I love anime and more recently manga too. What else do I need to write here?

5 thoughts on “Five Girls, One Brain – ‘The Quintessential Quintuplets’ Episode 2 Review”

  1. This will hardly come as a surprise to you but I disagree with Scott Pilgrim vs the World being a cinematic abomination. Admittedly, I do not want the style used in that movie to be prolific across movies in general, but I think Scott Pilgrim really made use of the aesthetic and I really love how that movie is put together. Some of the characters and dialogue I am less sold on, but the actual direction and visuals I found delightful.
    Okay, and that had nothing to do with your review of the quintessential quintuplets other than one throw-away comment you made. I was reading this review to see if I should go back and give this show a chance given I didn’t even start episode 1. I’ve come to the conclusion that I really shouldn’t as it just doesn’t seem like something I’m going to have fun with.

    Liked by 1 person

      1. Yeah, but the whole five girls all failing (nearly failing?) school doesn’t seem like a premise I’m going to get behind.
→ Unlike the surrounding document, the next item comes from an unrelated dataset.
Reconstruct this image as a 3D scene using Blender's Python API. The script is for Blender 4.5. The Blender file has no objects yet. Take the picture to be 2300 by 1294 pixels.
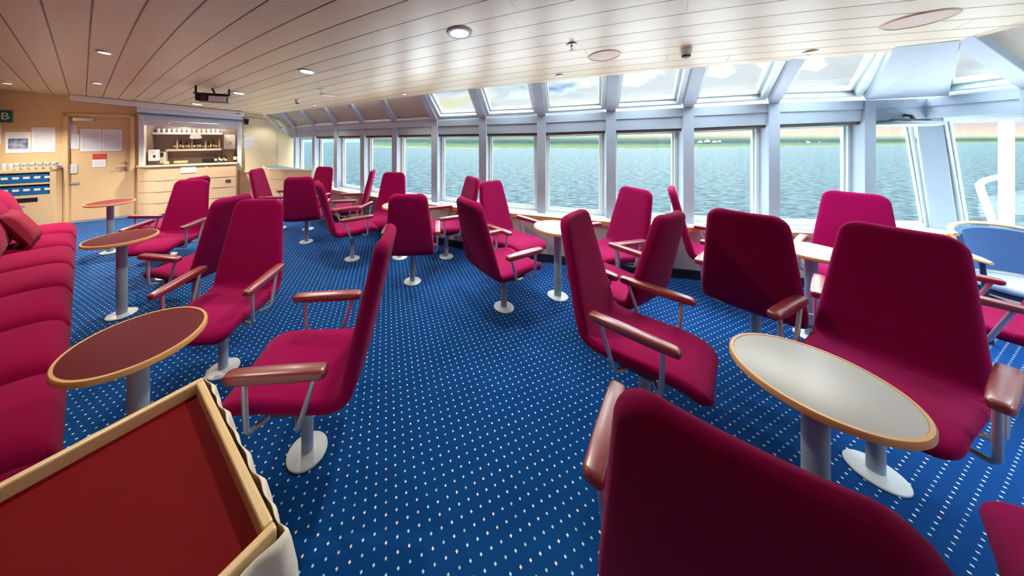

You have got me curious about the protagonist now but I’m still going to leave this one on hold.

        Liked by 1 person

  2. I didn’t like this episode as much as the first one, because it felt like too much of a fight that high school kids felt they needed to have. “You’re not smart enough to teach me because I know one more piece of trivia in my own wheelhouse than you!” That’s not really the angle I was hoping the show would take. I think it would do a lot better with “Why don’t the Nakano girls want to study? What are their individual reasons? Or have they tied their group identity up in all failing together?” I think there’d be an interesting story there, and still have the opportunities for the characters to grow closer. But this was a lot more of trying to be a tropey “You have to beat me to show you’re worthy!” shounen thing, which I obviously don’t really care for. I don’t know if that’ll be because it was the Warring States Warlords girl in Miku here, or whether that’ll be how all the episodes go, but I hope it’s not.

    Liked by 1 person

    1. Yeah you’d hope each episode treats each girl as an individual and not gives the same approach to getting them to learn—I too would be disappointed if that was the case, especially given how much the manga readers are constantly hyping this show.